TOP 12 OF 2007: #11. Arcade Fire – Neon Bible



#11

Arcade Fire

Neon Bible


With three years having passed since the release of Funeral, Montreal-based collective Arcade Fire was faced with the unenviable task of attempting to match the intensity, grandiosity and sheer beauty of their nearly universally lauded debut. Did they succeed? Well, yes and no.


On the one hand, Neon Bible exhibits a newfound subtlety, with songs that whisper and sigh as often as they shout. This works brilliantly on such tracks as “Antichrist Television Blues” and “My Body Is a Cage,” where Win Butler's winsome croon seems to summon an ever-growing chorus of voices and instruments out of the ether, flooding the emptiness with a pure white light.
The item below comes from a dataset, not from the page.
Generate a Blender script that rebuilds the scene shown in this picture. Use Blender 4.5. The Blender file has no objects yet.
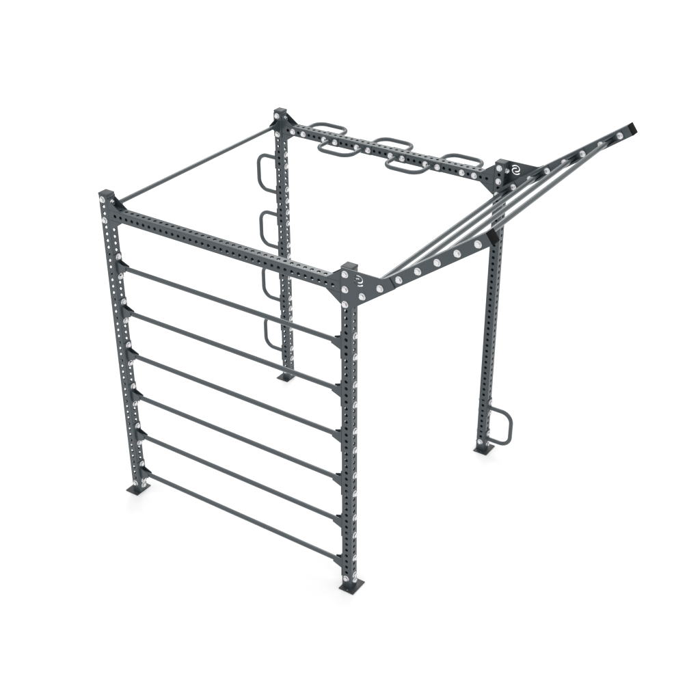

Similarly, the more fully orchestrated numbers, such as the opener “Black Mirror” and the re-worked “No Cars Go,” which first appeared on their 2003 self-titled EP, channel an expansive vision that, at times, exceeds even the heights reached on Funeral.


However, there are too many moments where the shout sounds more like a mumble, and where Butler's distinctive delivery comes a bit too close to that of a Bruce Springsteen impersonator. That inconsistency is ultimately what brings Neon Bible back down to earth, rendering it a very good record rather than a brilliant one.

1 comment:

Anonymous said...

I totally agree with the Springsteen thing. But the album is still rad.